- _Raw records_

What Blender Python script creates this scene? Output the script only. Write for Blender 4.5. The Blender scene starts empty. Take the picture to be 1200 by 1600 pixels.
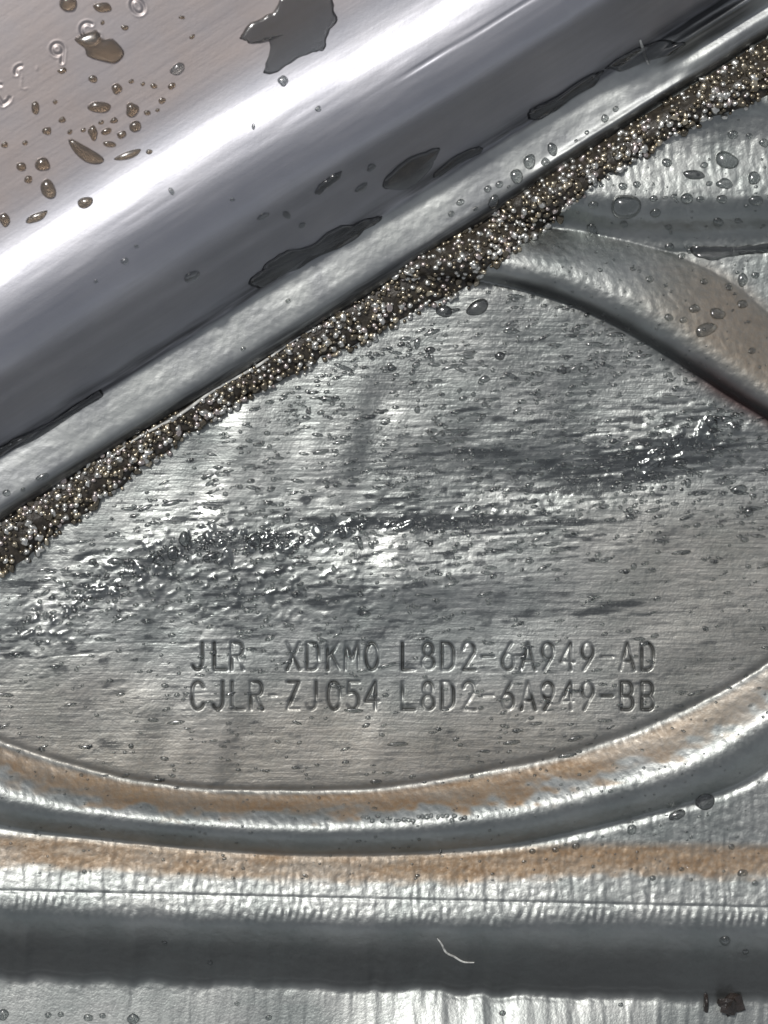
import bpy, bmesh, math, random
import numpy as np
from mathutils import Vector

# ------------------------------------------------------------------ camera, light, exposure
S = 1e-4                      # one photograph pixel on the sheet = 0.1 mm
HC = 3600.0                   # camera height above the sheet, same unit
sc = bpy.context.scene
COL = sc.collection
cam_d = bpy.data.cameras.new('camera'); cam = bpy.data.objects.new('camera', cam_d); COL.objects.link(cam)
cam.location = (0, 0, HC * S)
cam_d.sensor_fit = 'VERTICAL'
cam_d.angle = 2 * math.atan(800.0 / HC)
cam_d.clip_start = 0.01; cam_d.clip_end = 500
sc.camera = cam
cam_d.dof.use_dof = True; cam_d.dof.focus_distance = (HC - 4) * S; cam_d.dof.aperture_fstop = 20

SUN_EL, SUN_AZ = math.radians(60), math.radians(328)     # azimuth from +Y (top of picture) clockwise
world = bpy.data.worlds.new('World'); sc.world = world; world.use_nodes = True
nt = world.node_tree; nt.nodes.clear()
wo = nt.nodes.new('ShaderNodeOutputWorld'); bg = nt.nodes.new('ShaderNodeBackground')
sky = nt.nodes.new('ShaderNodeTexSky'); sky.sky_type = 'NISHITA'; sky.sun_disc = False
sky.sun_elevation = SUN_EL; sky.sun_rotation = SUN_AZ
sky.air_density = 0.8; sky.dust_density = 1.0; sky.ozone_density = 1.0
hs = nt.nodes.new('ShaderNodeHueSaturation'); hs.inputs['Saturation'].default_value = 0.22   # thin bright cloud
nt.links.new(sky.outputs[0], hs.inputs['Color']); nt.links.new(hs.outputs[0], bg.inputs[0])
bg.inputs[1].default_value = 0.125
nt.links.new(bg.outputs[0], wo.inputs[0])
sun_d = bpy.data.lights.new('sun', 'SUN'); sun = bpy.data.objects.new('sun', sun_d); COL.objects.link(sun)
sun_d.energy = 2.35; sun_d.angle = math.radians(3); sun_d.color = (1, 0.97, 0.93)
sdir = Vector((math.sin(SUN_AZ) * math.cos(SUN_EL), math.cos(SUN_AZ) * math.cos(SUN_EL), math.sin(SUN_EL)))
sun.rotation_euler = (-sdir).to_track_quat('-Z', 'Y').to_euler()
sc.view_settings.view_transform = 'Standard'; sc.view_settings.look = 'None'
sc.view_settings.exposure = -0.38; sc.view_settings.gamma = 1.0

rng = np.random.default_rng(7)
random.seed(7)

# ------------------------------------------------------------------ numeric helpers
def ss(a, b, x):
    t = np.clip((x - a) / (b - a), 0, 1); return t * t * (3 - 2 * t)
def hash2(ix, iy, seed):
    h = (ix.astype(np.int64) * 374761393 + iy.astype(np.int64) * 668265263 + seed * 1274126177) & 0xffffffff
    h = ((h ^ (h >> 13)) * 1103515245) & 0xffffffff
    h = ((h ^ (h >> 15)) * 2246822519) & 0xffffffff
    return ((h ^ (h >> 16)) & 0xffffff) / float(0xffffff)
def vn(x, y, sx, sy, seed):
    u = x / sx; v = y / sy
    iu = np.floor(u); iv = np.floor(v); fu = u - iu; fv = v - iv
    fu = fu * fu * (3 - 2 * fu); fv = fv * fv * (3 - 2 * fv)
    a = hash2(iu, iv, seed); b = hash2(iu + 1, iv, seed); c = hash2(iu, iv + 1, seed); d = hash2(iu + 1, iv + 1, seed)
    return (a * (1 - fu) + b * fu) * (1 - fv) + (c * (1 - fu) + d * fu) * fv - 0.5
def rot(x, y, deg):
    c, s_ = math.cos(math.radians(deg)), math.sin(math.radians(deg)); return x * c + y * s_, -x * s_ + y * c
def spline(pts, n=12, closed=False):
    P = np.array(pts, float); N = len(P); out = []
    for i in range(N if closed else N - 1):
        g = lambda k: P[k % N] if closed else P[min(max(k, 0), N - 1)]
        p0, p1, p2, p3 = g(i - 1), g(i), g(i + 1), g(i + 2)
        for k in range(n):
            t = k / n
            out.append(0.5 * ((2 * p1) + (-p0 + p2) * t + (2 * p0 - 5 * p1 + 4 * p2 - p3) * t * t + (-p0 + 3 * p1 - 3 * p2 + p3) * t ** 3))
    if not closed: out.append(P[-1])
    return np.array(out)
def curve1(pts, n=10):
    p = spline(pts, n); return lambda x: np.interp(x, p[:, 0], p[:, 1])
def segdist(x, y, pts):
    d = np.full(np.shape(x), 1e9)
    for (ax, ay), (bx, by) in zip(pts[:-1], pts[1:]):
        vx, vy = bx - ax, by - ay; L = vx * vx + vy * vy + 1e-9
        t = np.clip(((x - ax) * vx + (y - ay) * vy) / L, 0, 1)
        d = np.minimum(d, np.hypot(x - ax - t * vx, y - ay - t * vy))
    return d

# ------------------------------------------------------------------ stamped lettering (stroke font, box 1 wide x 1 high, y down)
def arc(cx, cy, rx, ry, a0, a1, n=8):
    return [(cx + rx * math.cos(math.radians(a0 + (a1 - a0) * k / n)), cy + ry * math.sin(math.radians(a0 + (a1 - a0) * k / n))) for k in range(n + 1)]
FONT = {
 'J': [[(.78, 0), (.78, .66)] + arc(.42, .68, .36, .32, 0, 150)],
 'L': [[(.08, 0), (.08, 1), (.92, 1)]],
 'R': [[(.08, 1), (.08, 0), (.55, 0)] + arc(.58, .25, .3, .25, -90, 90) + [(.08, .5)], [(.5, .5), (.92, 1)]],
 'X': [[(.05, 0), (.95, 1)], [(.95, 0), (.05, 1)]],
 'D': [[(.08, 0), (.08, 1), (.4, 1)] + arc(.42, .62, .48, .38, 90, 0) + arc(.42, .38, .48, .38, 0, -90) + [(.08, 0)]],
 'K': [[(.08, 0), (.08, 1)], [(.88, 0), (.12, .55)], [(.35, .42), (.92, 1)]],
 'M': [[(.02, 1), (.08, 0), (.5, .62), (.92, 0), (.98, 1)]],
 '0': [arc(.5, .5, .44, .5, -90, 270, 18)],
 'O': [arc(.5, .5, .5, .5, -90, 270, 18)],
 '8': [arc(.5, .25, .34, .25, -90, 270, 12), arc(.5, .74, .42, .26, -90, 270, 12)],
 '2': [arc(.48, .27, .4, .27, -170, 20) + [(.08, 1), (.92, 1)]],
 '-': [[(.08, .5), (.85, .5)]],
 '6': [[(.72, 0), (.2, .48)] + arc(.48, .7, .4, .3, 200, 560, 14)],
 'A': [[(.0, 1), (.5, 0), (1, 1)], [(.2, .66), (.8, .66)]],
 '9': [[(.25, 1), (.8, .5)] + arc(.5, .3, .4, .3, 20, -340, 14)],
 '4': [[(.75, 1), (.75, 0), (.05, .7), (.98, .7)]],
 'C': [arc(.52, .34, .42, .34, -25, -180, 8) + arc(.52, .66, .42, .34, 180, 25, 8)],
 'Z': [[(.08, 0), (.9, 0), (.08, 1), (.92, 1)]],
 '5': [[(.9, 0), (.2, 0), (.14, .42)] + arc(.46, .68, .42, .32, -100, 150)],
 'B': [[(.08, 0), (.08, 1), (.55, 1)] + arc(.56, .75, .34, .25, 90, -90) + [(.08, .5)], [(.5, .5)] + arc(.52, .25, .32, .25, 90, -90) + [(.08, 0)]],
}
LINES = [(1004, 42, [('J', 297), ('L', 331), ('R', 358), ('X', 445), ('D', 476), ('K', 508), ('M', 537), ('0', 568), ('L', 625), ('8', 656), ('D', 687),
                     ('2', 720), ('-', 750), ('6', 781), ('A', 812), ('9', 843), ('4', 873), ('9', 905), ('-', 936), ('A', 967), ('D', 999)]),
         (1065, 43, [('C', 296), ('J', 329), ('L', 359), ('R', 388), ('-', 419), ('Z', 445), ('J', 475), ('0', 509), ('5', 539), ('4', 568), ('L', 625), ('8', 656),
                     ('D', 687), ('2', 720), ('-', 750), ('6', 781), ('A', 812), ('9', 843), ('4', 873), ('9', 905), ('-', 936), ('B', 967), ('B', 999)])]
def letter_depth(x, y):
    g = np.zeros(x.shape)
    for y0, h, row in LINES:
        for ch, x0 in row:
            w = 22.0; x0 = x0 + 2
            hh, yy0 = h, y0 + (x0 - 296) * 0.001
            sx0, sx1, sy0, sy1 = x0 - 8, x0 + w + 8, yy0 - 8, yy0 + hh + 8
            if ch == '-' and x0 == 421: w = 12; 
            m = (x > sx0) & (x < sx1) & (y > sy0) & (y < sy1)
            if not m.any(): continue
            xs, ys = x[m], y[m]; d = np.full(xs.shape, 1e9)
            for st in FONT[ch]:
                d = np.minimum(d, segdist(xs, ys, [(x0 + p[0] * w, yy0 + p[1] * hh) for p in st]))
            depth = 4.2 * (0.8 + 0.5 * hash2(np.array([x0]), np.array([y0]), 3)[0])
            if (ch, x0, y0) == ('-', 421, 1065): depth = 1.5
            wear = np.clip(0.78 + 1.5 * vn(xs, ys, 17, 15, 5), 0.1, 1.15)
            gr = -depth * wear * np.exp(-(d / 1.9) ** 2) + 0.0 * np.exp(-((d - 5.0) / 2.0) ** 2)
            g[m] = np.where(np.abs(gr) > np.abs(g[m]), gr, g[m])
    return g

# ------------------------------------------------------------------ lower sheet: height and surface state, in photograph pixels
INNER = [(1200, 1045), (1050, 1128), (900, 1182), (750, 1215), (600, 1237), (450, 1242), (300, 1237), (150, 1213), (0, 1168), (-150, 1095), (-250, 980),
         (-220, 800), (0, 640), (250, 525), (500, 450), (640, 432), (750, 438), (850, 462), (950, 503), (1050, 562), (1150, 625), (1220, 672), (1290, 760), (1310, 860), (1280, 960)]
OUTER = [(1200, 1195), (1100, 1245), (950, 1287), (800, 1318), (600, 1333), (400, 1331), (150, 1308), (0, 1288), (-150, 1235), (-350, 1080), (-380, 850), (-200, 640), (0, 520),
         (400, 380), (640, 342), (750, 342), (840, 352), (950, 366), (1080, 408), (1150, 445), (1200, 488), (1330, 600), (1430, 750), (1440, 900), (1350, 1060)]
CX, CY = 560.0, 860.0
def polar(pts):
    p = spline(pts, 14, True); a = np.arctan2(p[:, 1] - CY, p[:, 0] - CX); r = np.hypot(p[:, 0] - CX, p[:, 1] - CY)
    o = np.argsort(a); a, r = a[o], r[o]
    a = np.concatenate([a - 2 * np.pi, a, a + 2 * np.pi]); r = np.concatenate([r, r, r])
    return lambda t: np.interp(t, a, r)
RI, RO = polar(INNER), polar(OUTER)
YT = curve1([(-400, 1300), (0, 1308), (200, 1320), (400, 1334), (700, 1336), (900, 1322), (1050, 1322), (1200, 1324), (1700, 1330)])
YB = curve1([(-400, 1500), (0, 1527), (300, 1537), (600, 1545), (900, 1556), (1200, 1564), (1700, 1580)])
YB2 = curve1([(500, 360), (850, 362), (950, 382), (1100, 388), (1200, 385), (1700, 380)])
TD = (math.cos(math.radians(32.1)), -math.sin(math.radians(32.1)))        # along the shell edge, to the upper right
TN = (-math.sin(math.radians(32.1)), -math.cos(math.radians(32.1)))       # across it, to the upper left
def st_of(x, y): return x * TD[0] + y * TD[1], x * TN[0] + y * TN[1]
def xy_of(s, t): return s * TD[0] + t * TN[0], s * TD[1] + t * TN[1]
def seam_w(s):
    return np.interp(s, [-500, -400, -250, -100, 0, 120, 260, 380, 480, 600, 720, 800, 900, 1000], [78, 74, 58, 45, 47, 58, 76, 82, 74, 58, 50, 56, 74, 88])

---

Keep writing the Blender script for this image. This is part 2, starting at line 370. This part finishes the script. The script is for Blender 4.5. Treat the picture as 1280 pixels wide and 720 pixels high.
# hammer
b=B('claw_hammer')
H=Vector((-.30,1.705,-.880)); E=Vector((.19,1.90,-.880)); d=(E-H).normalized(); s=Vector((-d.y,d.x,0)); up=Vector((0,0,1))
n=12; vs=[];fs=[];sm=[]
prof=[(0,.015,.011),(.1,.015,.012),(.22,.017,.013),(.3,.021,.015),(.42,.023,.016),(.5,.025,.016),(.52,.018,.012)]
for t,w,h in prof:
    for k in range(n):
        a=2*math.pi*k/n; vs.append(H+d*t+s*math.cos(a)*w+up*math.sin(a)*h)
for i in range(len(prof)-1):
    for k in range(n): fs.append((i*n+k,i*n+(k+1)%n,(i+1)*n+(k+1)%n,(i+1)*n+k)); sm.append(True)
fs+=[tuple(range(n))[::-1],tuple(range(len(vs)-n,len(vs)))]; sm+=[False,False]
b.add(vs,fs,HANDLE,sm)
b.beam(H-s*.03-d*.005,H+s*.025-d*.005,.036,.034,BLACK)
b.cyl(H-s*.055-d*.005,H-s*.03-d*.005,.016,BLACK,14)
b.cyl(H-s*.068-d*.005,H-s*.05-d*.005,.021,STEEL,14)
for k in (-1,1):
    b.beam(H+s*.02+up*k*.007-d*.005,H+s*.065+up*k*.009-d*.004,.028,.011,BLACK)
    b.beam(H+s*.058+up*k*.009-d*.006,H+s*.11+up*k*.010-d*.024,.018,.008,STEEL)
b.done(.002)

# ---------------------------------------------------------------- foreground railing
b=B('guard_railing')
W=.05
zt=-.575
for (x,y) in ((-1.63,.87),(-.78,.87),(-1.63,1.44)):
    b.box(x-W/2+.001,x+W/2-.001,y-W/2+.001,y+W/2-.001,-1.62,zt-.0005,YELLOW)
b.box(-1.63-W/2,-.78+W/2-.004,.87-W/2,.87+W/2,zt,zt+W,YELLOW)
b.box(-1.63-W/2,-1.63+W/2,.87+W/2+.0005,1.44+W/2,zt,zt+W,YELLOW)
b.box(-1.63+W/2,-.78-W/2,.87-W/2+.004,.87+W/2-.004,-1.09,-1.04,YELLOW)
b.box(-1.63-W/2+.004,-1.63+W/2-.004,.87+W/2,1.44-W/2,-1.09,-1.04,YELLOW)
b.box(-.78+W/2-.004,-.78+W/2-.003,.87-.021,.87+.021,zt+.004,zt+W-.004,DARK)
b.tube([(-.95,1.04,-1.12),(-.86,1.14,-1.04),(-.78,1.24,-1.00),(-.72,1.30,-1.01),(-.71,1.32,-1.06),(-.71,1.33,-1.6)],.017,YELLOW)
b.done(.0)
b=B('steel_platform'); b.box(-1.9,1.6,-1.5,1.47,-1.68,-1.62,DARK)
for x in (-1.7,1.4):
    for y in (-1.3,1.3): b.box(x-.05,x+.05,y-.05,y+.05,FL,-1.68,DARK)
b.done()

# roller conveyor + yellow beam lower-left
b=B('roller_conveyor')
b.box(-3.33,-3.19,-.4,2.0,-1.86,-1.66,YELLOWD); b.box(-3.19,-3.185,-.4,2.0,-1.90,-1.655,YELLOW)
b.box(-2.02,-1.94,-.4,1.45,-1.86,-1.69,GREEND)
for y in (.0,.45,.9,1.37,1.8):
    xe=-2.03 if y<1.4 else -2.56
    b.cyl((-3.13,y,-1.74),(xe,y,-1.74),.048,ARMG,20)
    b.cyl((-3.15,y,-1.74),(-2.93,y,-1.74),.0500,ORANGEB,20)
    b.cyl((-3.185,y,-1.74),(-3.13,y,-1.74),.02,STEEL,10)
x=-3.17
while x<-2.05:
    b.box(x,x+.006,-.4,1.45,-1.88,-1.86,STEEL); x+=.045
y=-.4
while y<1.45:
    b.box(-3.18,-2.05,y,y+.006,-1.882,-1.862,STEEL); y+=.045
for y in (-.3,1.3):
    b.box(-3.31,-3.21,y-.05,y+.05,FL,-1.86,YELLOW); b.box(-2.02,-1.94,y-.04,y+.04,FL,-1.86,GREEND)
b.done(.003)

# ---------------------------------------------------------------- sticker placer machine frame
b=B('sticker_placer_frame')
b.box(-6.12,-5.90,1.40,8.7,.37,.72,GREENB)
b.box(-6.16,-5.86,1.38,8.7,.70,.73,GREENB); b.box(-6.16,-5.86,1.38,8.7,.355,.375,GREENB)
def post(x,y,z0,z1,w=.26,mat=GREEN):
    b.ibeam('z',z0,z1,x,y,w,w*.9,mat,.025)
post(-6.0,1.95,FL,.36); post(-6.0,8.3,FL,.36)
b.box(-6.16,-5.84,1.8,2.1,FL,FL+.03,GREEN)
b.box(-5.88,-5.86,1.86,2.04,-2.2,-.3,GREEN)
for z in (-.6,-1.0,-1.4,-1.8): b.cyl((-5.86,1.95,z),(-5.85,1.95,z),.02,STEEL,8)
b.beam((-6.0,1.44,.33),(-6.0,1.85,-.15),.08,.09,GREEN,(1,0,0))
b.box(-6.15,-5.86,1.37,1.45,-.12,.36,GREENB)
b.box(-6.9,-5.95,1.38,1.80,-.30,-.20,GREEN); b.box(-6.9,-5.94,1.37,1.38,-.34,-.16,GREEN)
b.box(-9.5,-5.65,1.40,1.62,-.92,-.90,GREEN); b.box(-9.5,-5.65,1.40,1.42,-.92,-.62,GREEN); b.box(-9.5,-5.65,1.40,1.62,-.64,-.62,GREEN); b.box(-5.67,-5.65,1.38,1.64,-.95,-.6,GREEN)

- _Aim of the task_
Above are the records. Copy only the lines from the one with "What Blender Python" through the one with "cam_d.dof.use_dof = True;", exactly, with no pictures.

- _Output for this exercise_
What Blender Python script creates this scene? Output the script only. Write for Blender 4.5. The Blender scene starts empty. Take the picture to be 1200 by 1600 pixels.
import bpy, bmesh, math, random
import numpy as np
from mathutils import Vector

# ------------------------------------------------------------------ camera, light, exposure
S = 1e-4                      # one photograph pixel on the sheet = 0.1 mm
HC = 3600.0                   # camera height above the sheet, same unit
sc = bpy.context.scene
COL = sc.collection
cam_d = bpy.data.cameras.new('camera'); cam = bpy.data.objects.new('camera', cam_d); COL.objects.link(cam)
cam.location = (0, 0, HC * S)
cam_d.sensor_fit = 'VERTICAL'
cam_d.angle = 2 * math.atan(800.0 / HC)
cam_d.clip_start = 0.01; cam_d.clip_end = 500
sc.camera = cam
cam_d.dof.use_dof = True; cam_d.dof.focus_distance = (HC - 4) * S; cam_d.dof.aperture_fstop = 20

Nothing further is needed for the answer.